ABSTRACT

The previous chapter discussed the crucial weeks and months following a new recruit’s entry into organizational culture and his induction into the requirements of salaryman masculinity at a time when the juxtaposition of earlier assumptions about salaryman masculinity and the emerging post-Bubble assumptions was particularly pronounced. This chapter will continue to explore these ongoing individual negotiations and engagements with the expectations of salaryman masculinity, during these historically significant years. The focus of this chapter is the link between the idea and reality of ‘work’ in relation to defining salaryman masculinity. Specifically, I explore the ways in which my informants framed this link between work and masculinity on a day-to-day basis. This question of the ‘meaning of work’ for individual employees is crucial in fully appreciating workplace and organizational culture at any point in time. However, this question takes on even greater weight when we consider that the period I focus on in this book marked the watershed between (what today comes across as) a nostalgic ‘golden age’ of near-full employment of the pre-1990s ‘Japan Inc.’ era and the post-1990s era of permanent work becoming increasingly elusive for large swathes of young Japanese men (and women). For instance, as noted in earlier chapters, by the early to mid-2000s, over two million Japanese under the age of thirty-five were engaged in part-time or temporary work (Yuzawa and Miyamoto 2008: 156, 157). Ironically, this narrowing of access to permanent employment actually worked to accentuate its societal appeal (see Taga 2011b: 190-193).
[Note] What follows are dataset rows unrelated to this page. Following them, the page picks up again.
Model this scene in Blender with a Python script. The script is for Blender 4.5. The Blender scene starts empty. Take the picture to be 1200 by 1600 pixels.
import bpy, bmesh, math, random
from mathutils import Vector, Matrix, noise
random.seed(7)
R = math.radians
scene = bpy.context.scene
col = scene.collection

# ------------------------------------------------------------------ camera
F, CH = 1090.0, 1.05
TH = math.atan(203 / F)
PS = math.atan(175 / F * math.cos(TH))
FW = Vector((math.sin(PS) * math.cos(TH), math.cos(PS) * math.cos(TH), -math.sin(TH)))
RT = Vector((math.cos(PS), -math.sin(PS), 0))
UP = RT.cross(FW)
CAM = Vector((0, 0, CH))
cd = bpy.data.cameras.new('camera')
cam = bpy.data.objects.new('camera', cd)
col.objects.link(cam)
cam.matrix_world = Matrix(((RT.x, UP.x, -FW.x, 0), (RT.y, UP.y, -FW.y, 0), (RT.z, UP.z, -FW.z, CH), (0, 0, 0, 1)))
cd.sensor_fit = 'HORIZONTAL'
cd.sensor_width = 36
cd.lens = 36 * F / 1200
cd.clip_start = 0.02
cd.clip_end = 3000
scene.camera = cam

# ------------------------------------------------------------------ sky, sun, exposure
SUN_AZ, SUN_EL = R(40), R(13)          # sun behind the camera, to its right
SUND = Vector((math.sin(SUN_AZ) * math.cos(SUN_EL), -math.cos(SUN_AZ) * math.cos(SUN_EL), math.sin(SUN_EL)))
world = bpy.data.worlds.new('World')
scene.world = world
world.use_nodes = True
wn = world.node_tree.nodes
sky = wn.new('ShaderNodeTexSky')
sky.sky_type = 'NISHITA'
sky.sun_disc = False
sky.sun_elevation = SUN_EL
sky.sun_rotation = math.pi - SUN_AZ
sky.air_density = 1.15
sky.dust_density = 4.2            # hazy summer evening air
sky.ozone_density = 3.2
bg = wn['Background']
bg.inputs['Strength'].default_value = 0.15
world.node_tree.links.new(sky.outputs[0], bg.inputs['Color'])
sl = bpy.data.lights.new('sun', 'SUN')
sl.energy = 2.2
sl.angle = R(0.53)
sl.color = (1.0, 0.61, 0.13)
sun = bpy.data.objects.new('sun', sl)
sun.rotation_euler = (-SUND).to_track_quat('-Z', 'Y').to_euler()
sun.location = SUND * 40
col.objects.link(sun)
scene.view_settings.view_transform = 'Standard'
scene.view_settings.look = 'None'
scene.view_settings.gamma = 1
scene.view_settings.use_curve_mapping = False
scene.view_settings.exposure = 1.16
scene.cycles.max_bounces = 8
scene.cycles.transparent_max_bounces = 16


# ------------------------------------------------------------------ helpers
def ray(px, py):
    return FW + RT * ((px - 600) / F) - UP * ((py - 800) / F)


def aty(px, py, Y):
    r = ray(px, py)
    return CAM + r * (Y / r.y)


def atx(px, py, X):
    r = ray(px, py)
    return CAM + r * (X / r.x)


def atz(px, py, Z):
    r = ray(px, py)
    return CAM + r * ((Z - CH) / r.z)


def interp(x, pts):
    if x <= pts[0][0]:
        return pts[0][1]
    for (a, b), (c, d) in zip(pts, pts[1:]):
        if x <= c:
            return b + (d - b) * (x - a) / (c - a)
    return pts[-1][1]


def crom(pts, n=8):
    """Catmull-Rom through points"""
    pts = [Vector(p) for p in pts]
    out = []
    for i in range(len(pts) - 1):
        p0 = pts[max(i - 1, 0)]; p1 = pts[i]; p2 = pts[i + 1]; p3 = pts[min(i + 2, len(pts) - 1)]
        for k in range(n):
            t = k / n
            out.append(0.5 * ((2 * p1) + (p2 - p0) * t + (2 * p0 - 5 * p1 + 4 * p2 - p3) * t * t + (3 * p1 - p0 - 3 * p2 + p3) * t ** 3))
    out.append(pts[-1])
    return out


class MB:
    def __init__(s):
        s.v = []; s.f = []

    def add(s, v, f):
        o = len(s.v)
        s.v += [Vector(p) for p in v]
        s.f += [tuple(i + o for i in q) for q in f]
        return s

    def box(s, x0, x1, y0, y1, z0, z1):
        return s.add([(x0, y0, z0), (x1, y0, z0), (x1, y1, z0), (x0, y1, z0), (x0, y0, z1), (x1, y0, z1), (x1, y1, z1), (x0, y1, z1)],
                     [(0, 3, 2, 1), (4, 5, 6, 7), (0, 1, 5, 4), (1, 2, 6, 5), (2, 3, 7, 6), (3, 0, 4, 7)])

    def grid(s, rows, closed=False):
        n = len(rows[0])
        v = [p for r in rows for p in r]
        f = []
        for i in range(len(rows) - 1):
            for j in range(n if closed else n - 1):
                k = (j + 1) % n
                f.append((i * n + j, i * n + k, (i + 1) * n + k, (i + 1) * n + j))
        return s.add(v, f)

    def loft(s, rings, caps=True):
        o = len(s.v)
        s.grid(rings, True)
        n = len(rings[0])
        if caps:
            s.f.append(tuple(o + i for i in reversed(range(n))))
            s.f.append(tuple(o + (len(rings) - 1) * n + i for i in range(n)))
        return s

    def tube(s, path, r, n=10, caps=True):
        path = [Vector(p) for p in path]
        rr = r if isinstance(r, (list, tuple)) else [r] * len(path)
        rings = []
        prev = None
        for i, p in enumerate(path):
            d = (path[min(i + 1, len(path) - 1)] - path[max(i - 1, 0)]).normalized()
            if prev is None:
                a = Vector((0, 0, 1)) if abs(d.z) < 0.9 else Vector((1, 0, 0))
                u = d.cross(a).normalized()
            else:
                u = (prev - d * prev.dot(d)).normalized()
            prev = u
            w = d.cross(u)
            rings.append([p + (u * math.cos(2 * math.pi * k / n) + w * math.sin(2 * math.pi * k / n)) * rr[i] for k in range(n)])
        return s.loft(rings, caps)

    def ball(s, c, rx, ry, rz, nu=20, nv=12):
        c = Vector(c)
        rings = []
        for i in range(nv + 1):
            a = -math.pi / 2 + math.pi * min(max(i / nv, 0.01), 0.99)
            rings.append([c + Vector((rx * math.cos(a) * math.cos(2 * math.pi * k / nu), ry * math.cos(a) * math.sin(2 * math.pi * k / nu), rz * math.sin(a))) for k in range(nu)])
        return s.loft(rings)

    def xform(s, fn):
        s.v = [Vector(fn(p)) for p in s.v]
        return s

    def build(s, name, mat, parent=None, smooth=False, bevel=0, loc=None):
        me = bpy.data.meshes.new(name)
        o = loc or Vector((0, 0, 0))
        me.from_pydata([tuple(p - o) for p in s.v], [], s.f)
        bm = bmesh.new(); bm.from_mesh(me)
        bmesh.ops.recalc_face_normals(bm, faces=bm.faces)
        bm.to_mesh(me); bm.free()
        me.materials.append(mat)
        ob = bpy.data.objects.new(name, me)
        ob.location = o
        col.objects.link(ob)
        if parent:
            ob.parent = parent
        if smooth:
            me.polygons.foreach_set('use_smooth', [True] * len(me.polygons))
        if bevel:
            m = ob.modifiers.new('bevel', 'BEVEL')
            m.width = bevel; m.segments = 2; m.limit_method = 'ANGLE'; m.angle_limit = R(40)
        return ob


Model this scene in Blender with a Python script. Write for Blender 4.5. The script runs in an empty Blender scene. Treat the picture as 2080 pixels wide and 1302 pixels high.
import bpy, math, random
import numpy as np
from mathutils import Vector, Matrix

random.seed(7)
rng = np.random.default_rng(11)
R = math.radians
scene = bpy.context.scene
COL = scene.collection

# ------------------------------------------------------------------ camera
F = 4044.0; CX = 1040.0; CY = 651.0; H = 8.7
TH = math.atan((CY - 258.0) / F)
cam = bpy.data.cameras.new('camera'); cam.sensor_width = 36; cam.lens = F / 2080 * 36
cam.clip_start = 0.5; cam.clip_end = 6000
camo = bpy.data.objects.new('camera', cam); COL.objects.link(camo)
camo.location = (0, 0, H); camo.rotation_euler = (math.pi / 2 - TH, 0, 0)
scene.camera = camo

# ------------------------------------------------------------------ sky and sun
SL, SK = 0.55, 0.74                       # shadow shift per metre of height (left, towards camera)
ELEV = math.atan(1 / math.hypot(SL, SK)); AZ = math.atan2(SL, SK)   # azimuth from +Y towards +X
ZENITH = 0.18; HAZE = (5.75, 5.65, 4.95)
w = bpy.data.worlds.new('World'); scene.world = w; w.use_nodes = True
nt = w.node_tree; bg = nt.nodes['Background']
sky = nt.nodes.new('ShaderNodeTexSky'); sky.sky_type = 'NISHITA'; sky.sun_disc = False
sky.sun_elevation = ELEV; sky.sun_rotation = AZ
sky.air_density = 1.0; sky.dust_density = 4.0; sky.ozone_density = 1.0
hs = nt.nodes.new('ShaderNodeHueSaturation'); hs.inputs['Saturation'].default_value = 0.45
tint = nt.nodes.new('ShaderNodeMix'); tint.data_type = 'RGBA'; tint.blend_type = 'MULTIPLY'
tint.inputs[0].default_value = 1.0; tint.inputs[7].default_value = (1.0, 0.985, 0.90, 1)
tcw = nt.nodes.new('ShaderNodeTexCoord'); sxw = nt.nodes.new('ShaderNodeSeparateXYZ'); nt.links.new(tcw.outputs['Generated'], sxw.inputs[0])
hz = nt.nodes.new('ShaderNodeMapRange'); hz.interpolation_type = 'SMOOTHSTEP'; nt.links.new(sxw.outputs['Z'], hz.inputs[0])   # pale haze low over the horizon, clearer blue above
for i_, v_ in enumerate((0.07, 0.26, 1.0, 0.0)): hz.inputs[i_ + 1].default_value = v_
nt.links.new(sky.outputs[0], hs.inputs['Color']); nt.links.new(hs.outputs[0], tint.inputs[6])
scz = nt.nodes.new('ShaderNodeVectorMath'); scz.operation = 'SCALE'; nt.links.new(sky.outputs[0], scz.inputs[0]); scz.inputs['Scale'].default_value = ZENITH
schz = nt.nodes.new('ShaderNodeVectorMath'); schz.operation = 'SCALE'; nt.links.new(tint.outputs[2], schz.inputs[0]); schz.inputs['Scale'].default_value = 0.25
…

Thus, the young men whose narratives I draw upon were positioned at a historical moment of cross-currents, not only with respect to the discourse of the salaryman, but also in relation to the very idea of ‘work’ in itself, and its relationship with notions of masculinity. The chapter starts off by setting out the conceptual framework of the work/ masculinity nexus. I then bring in the voices of my informants in order to explore such themes as the importance of work in defining their sense of masculinity, the types of work they associate with masculinity, or the lack of it, their imagining of the discourse of the salaryman in the context of the workmasculinity nexus, and the lived experience at the individual level with the work-masculinity nexus.